Kathleen Lévesque - L'opération Marteau s'approche de plus en plus du milieu politique québécois. À la faveur de l'enquête sur la collusion entre firmes de génie-conseil, la police examine le financement occulte des partis politiques qui serait lié aux nombreux contrats professionnels octroyés par le gouvernement, ses organismes et ses sociétés d'État, a appris Le Devoir.
Des firmes d'ingénierie seraient le pivot d'un système permettant un financement discrètement amassé par des partis politiques. Au fil des ans, la combine présumée se serait raffinée et se déclinerait en plusieurs façons de faire. Le dénominateur commun reste toutefois relativement simple: il s'agit pour une firme de décrocher un contrat, dont un pourcentage serait d'abord blanchi grâce à des prête-noms, puis versé à un parti politique.
«On a compris que le financement politique fait partie de leur "core business"», a expliqué une source au coeur du dossier, qui a requis l'anonymat. «On connaît leur mode de fonctionnement. Maintenant, il faut accumuler des preuves», a ajouté cette personne qui s'ajoute à d'autres témoignages recueillis sous le sceau de la confidence.
C'est là que les choses se compliquent. Il semble pour le moins délicat de fouiller aux abords du monde politique qui est aux commandes des structures mises en place et des mesures prises pour contrer la grogne populaire quant à la collusion dans l'industrie de la construction.
Lors du lancement à la mi-février de l'Unité permanente anticorruption, le directeur général de la Sûreté du Québec, Robert Deschesnes, confirmait que le financement des partis politiques était sous analyse lorsqu'il était lié à d'autres activités douteuses. Sinon, cela relève du Directeur général des élections.
«On n'enquête pas sur des professions, mais plutôt sur des facilitateurs. Il ne peut pas y avoir de corruption, de malversation, de fraude et d'abus de confiance sans avoir des facilitateurs qui sont dans plusieurs secteurs d'activités», disait alors M. Deschesnes.

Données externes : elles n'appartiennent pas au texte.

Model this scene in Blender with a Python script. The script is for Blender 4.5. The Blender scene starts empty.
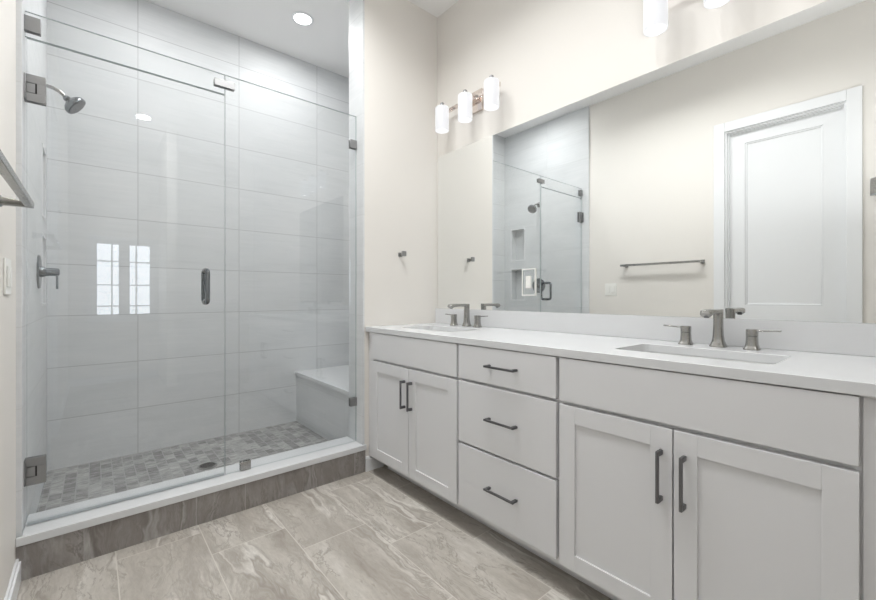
import bpy, bmesh, math, random
from mathutils import Vector, Matrix
R = math.radians
random.seed(4)
S = bpy.context.scene
C = S.collection

# ------------------------------------------------------------------ camera, world, light, exposure
cam_d = bpy.data.cameras.new('camera')
cam_d.sensor_width = 36.0
cam_d.lens = 406.9 * 36.0 / 876.0
cam_d.shift_y = -3.9 / 876.0
cam_d.clip_start = 0.02
cam = bpy.data.objects.new('camera', cam_d); C.objects.link(cam)
cam.location = (0, 0, 1.07)
cam.rotation_euler = (R(90), 0, R(-40.313))
S.camera = cam
S.view_settings.view_transform = 'Standard'
S.view_settings.look = 'None'
S.view_settings.gamma = 1.0
S.view_settings.use_curve_mapping = False
S.view_settings.exposure = 0.26

W_ = bpy.data.worlds.new('daylight'); S.world = W_
W_.use_nodes = True
bg = W_.node_tree.nodes['Background']
bg.inputs['Color'].default_value = (0.90, 0.95, 1.0, 1)
bg.inputs['Strength'].default_value = 4.6

SPREAD = 150
CAN_WATTS = 5.4
SHOWER_CAN_WATTS = 6.2
BOUNCE_FILL_WATTS = 9.0
SCONCE_WATTS = 0.08


def area(name, loc, rot, sx, sy, watts, col=(1, 1, 1), portal=False, shape='RECTANGLE'):
    d = bpy.data.lights.new(name, 'AREA'); d.shape = shape; d.size = sx
    if shape == 'RECTANGLE': d.size_y = sy
    d.energy = watts; d.color = col
    if portal: d.cycles.is_portal = True
    o = bpy.data.objects.new(name, d); C.objects.link(o); o.location = loc; o.rotation_euler = rot
    return o


# added unseen fill lamp, aimed up so the ceiling bounces its light
area('ceiling_bounce_fill', (0.80, 0.10, 1.55), (R(180), 0, 0), 0.6, 0.6, BOUNCE_FILL_WATTS, (0.985, 0.995, 1.0))
for px in (0.145, 0.465):
    area('window_portal', (px, -1.96, 1.28), (R(90), 0, 0), 0.27, 0.94, 1, portal=True)

# ------------------------------------------------------------------ dimensions (metres)
XL, XR = -0.22, 1.85          # left wall face, vanity wall face
YE = 2.187                    # end wall face / curb front
YB = 3.31                     # shower back wall face
YR = -1.93                    # rear wall face
ZC = 3.03                     # ceiling
XJ = 1.255                    # shower opening, right jamb
XS = 1.80                     # shower right wall
ZT = 0.883                    # counter top
XC = 1.272                    # counter front edge
XF = 1.275                    # door faces
GY = 2.27                     # glass plane

# ------------------------------------------------------------------ materials


def srgb(r, g, b):
    f = lambda c: ((c / 255 + 0.055) / 1.055) ** 2.4 if c > 10 else c / 255 / 12.92
    return (f(r), f(g), f(b), 1)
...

En marge du même événement, le responsable du service des enquêtes sur l'intégrité financière, dont fait partie l'opération Marteau, Denis Morin, a précisé que les avocats, les architectes et les comptables sont également dans la mire des policiers. «Il y a les ingénieurs, mais il y a d'autres professionnels qui font ça aussi. On ne vise pas un groupe en particulier, mais on travaille plutôt en fonction des informations que l'on a. On enquête pour démanteler ce système de collusion», a affirmé M. Morin.
Selon ce dernier, l'enquête policière «avance beaucoup». «Mais il y a plein de facteurs qu'on ne contrôle pas», a-t-il ajouté.

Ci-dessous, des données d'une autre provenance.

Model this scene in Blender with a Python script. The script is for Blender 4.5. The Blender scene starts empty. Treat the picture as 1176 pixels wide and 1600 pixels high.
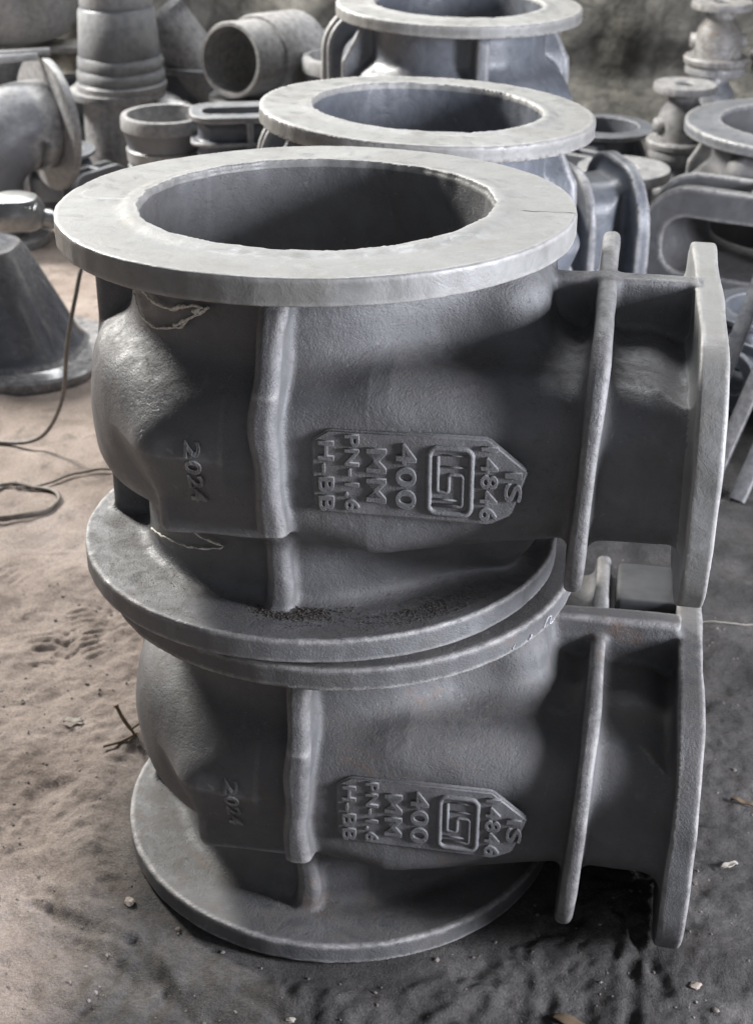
import bpy, math, random
import numpy as np
from mathutils import Vector, Matrix, Euler

random.seed(7)
rng = np.random.default_rng(11)
scene = bpy.context.scene
COL = scene.collection
R = math.radians

# ------------------------------------------------------------------ camera
cam_d = bpy.data.cameras.new("camera")
cam_d.sensor_fit = 'VERTICAL'
cam_d.sensor_height = 36.0
cam_d.lens = 2275.8 / 1600 * 36.0
cam_d.clip_start = 0.05
cam_d.clip_end = 100
cam_d.dof.use_dof = True
cam_d.dof.focus_distance = 1.50
cam_d.dof.aperture_fstop = 9.0
cam = bpy.data.objects.new("camera", cam_d)
COL.objects.link(cam)
cam.matrix_world = (Matrix.Translation((0, 0, 1.338)) @ Matrix.Rotation(math.pi / 2 - .5011, 4, 'X')
                    @ Matrix.Rotation(.0078, 4, 'Z'))
scene.camera = cam

# ------------------------------------------------------------------ world and lamps (openings of the shed, and an added fill)
w = bpy.data.worlds.new("World")
scene.world = w
w.use_nodes = True
w.node_tree.nodes["Background"].inputs[0].default_value = (.80, .86, 1.0, 1)
w.node_tree.nodes["Background"].inputs[1].default_value = 0.145


def area(name, loc, target, size, energy, color, size_y=None):
    d = bpy.data.lights.new(name, 'AREA')
    d.energy = energy
    d.color = color
    d.size = size
    if size_y:
        d.shape = 'RECTANGLE'
        d.size_y = size_y
    o = bpy.data.objects.new(name, d)
    COL.objects.link(o)
    o.location = loc
    o.rotation_euler = (Vector(target) - Vector(loc)).to_track_quat('-Z', 'Y').to_euler()
    return o


area("door_light", (-3.0, 5.2, 2.9), (-.1, 1.6, .4), 0.65, 560, (1.0, .97, .92), .8)
area("roof_light", (-.2, 4.9, 3.3), (0, 1.8, .6), 3.0, 175, (.97, .985, 1.0), 1.3)
area("window_light", (2.85, .30, 1.20), (0.0, 1.55, .50), 0.6, 265, (.89, .91, 1.0), 1.1)
area("fill_light", (.9, -2.6, 1.9), (0, 1.6, .4), 2.4, 14, (.92, .94, 1.0), 1.8)  # unseen fill added on the camera side to lift the front faces

scene.view_settings.view_transform = 'Standard'
scene.view_settings.look = 'None'
scene.view_settings.exposure = 0.0
scene.view_settings.gamma = 1.0
scene.view_settings.use_curve_mapping = False


# ------------------------------------------------------------------ materials
def nodes_of(m):
    m.use_nodes = True
    nt = m.node_tree
    return nt, nt.nodes, nt.links, nt.nodes["Principled BSDF"]


def noise(nt, vec, scale, detail=6, rough=.55, dist=0.0):
    n = nt.nodes.new("ShaderNodeTexNoise")
    n.inputs["Scale"].default_value = scale
    n.inputs["Detail"].default_value = detail
    n.inputs["Roughness"].default_value = rough
    n.inputs["Distortion"].default_value = dist
    nt.links.new(vec, n.inputs["Vector"])
    return n.outputs["Fac"]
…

Liens avec les entrepreneurs
L'automne dernier, Le Devoir révélait que l'enquête policière se concentrait sur neuf firmes de génie-conseil. Ce réseau à cravate, appelé chez les ingénieurs le «club des neuf», fausserait la concurrence en se partageant les contrats publics. Trois firmes orchestreraient ce système de collusion, dont une en relation étroite avec un important entrepreneur.
En parallèle, un groupe de 30 entrepreneurs aurait la mainmise sur les contrats de l'industrie de la construction. Le travail policier aurait permis d'identifier la tête dirigeante responsable de distribuer les mandats et de fixer les prix.
L'année dernière, les médias parlaient du «Fabulous fourteen». Selon une source au coeur de l'enquête, les cartels sont «à géométrie variable». «Face aux difficultés, les organisations mafieuses s'adaptent», indique cette personne.
La promiscuité entre firmes d'ingénierie et entrepreneurs est au centre du travail policier comme le soulignait à La Presse, en février dernier, le capitaine Éric Martin, responsable de l'opération Marteau. «Pour faire avancer des projets de construction ou pour qu'ils soient autorisés, elles [les firmes de génie et les entreprises en travaux publics] ont besoin de financer des partis politiques. Elles vont demander à des collaborateurs ou à des employés de commettre des fraudes par supercherie, mensonge ou autres moyens. Elles vont fabriquer de fausses factures ou facturer des services jamais réalisés», expliquait alors M. Martin.
Le contrôle du génie-conseil
La multiplication des vérifications faites par la police ainsi que les différentes mesures prises par le gouvernement pour tenter de redresser le processus d'octroi de contrats, notamment au ministère des Transports et dans les municipalités, égratignent de plus en plus les certitudes des firmes de génie. Elles sont aux premières loges dans tous les projets d'infrastructures, petits et grands. Elles font la conception, participent à la sélection des entrepreneurs, estiment les coûts.
Selon diverses sources au sein de l'industrie, il y a beaucoup de nervosité dans l'air. Le vernis professionnel est touché, mais surtout, il y aurait des impacts commerciaux importants pour certaines firmes. De fait, aux Transports ainsi que dans plusieurs municipalités, la seule présence de l'opération Marteau a fait baisser les prix, un phénomène que plusieurs personnes appellent l'«escompte Marteau». Mais ce que d'aucuns croyaient être un repli stratégique de la part des firmes de génie, le temps que l'attention du public se détourne notamment avec la présente campagne électorale, semble s'incruster. Et les profits diminuent.
«Il y a beaucoup d'inquiétude chez les ingénieurs, en haut, chez ceux qui décident», a confié une source au sein d'une firme visée par les enquêtes. Une autre personne, d'une autre firme, a souligné qu'il faudra dorénavant compter sur le grand nombre de projets publics qui sont prévus, des centaines de millions en investissements à venir.
Perte d'expertise
À l'Ordre des ingénieurs du Québec, on estime qu'un des problèmes à l'origine de la situation actuelle est le manque d'expertise dans les corps publics. Avec trop peu d'ingénieurs à leur service, quand ce n'est pas une absence complète, les municipalités manquent de plus en plus d'«éléments d'indépendance».
«Il doit y avoir davantage de contrôle et de compétences chez les donneurs d'ouvrage. Il y a beaucoup trop de sous-traitance dans les municipalités, mais aussi au ministère des Transports», analyse la présidente de l'Ordre, Maud Cohen.
Cette dernière s'attend par ailleurs à ce que des enquêtes policières aboutissent dans les prochains mois. «Plusieurs choses nous laissent croire qu'il y aura plusieurs autres dossiers qui toucheront le génie-conseil, mais aussi d'autres types de professionnels», a soutenu Mme Cohen.